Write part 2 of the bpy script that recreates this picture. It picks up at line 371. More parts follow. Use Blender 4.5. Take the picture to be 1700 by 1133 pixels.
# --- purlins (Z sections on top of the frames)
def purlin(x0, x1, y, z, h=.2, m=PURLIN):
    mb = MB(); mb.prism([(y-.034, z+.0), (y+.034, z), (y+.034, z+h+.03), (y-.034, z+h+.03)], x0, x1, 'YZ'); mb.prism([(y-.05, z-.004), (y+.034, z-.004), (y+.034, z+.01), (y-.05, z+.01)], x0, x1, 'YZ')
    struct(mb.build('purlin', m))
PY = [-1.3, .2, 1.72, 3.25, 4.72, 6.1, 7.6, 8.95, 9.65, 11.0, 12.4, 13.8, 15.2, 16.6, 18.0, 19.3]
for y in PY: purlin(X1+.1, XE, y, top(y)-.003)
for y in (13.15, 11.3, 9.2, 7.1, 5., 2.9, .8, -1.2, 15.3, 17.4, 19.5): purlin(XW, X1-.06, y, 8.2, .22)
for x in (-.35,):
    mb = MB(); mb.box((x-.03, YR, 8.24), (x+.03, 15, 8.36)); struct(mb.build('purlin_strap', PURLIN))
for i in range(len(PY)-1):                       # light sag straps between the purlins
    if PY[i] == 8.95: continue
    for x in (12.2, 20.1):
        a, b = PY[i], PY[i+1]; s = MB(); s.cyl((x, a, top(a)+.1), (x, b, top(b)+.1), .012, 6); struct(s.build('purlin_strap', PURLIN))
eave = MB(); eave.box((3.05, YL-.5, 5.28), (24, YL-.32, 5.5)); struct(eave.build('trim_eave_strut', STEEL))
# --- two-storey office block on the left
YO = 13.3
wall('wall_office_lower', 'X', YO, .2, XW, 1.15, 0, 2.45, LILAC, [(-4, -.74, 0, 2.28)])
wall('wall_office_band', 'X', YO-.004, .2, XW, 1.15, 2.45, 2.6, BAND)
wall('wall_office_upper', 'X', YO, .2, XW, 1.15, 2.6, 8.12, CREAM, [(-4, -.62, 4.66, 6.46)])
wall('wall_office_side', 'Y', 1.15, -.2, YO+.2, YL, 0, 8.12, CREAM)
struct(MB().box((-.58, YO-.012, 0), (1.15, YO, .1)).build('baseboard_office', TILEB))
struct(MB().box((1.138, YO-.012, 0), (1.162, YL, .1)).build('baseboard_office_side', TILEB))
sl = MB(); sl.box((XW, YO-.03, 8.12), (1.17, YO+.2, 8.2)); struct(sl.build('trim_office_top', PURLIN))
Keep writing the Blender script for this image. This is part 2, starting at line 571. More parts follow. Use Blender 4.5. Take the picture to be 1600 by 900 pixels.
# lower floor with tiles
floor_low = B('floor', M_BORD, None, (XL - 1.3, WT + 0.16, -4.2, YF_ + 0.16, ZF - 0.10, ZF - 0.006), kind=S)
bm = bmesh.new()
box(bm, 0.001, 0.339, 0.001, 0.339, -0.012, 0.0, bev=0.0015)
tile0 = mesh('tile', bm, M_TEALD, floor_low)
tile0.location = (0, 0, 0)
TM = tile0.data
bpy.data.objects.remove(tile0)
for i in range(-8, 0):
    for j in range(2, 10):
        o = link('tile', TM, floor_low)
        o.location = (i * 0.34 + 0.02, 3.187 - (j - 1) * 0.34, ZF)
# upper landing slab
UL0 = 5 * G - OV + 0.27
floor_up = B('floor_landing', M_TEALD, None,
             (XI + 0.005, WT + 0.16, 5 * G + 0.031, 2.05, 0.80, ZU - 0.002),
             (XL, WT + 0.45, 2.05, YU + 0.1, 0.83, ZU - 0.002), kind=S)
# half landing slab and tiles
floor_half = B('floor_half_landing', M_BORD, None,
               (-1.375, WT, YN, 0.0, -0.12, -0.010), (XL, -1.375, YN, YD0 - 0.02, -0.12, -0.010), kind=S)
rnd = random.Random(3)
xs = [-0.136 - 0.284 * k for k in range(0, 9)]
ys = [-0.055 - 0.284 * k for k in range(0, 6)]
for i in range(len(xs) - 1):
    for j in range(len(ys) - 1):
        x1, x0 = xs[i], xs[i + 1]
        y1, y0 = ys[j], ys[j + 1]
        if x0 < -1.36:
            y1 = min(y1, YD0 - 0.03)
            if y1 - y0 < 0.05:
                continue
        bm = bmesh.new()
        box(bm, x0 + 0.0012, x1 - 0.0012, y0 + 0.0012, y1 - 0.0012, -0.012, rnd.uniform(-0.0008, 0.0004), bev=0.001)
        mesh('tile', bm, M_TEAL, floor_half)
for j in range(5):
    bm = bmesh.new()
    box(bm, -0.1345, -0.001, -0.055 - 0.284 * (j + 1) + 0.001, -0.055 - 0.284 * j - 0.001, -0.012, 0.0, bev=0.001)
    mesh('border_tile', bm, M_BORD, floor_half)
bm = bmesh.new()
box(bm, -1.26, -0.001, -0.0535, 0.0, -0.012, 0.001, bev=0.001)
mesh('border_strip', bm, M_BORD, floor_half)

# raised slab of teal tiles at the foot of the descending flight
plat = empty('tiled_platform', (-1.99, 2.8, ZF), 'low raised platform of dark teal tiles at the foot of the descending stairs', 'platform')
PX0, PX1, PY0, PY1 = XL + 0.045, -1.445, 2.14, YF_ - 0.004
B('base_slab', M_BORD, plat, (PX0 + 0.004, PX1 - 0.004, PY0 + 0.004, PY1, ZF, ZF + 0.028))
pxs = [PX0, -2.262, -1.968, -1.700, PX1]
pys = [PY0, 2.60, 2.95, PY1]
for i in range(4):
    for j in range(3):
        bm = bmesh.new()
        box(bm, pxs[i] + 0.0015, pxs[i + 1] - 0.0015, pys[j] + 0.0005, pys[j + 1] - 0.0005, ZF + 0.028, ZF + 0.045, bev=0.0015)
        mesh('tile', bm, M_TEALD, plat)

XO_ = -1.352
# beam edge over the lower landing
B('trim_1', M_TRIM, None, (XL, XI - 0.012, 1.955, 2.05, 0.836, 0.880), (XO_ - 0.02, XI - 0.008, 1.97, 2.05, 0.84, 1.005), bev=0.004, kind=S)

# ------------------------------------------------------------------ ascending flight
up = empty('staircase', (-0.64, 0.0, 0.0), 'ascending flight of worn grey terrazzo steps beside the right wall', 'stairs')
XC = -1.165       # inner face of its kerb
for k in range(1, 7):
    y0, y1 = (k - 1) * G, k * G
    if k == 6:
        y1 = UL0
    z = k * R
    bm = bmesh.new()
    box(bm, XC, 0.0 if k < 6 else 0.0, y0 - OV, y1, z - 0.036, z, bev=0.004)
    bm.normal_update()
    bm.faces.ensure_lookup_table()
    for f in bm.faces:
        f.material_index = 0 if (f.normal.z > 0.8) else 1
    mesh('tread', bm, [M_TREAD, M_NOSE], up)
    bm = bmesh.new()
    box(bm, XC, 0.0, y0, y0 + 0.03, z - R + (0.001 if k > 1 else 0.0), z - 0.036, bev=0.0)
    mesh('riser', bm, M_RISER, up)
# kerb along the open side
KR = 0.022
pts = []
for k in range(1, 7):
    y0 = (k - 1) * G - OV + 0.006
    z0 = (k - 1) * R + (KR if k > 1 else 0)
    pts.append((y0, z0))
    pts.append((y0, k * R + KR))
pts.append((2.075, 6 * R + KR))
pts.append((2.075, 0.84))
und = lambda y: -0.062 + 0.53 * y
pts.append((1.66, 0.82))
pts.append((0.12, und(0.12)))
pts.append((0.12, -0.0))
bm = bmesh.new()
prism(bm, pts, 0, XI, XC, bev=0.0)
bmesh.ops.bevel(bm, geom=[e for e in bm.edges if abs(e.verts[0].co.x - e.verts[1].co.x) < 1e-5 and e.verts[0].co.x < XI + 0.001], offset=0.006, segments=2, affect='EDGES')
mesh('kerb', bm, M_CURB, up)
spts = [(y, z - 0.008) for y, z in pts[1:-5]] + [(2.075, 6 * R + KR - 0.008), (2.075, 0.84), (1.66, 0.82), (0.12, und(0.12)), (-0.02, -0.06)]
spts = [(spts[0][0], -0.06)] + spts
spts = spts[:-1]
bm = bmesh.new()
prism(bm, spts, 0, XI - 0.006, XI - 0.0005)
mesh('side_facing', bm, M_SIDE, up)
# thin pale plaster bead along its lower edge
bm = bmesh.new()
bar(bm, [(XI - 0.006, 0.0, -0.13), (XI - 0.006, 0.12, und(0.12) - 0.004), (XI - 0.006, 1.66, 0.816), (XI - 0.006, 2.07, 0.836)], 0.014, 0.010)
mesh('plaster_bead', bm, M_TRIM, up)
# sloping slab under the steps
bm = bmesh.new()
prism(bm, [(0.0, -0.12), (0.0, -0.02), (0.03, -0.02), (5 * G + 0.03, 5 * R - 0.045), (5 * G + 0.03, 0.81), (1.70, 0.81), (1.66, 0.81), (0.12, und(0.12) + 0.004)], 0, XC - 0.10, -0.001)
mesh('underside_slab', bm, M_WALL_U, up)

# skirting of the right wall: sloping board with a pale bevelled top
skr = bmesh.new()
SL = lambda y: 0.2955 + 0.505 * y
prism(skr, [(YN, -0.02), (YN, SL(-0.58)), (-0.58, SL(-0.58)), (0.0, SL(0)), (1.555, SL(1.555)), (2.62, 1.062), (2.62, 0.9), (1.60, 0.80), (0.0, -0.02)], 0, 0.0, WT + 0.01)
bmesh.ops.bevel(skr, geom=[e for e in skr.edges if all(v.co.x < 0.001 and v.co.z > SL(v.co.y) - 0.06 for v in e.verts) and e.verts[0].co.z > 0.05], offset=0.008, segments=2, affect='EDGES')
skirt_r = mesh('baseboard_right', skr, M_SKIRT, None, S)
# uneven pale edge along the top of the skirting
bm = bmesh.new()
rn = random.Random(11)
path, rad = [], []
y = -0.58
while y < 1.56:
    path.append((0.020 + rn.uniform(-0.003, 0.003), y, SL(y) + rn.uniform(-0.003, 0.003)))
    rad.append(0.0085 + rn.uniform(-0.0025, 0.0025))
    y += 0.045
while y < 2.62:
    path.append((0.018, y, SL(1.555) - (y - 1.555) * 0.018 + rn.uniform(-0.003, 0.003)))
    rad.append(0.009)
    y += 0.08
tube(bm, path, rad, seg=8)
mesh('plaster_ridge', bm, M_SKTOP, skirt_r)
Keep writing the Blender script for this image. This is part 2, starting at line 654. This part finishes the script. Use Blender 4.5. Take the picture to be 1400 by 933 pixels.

■ Work instructions ■
Copy out precisely the lines from the line with "spts = spts[:-1]" to the line with "mesh('underside_slab', bm, M_WALL_U, up)" in the material above, including those two lines and omitting all the rest.

■ Correct answer ■
spts = spts[:-1]
bm = bmesh.new()
prism(bm, spts, 0, XI - 0.006, XI - 0.0005)
mesh('side_facing', bm, M_SIDE, up)
# thin pale plaster bead along its lower edge
bm = bmesh.new()
bar(bm, [(XI - 0.006, 0.0, -0.13), (XI - 0.006, 0.12, und(0.12) - 0.004), (XI - 0.006, 1.66, 0.816), (XI - 0.006, 2.07, 0.836)], 0.014, 0.010)
mesh('plaster_bead', bm, M_TRIM, up)
# sloping slab under the steps
bm = bmesh.new()
prism(bm, [(0.0, -0.12), (0.0, -0.02), (0.03, -0.02), (5 * G + 0.03, 5 * R - 0.045), (5 * G + 0.03, 0.81), (1.70, 0.81), (1.66, 0.81), (0.12, und(0.12) + 0.004)], 0, XC - 0.10, -0.001)
mesh('underside_slab', bm, M_WALL_U, up)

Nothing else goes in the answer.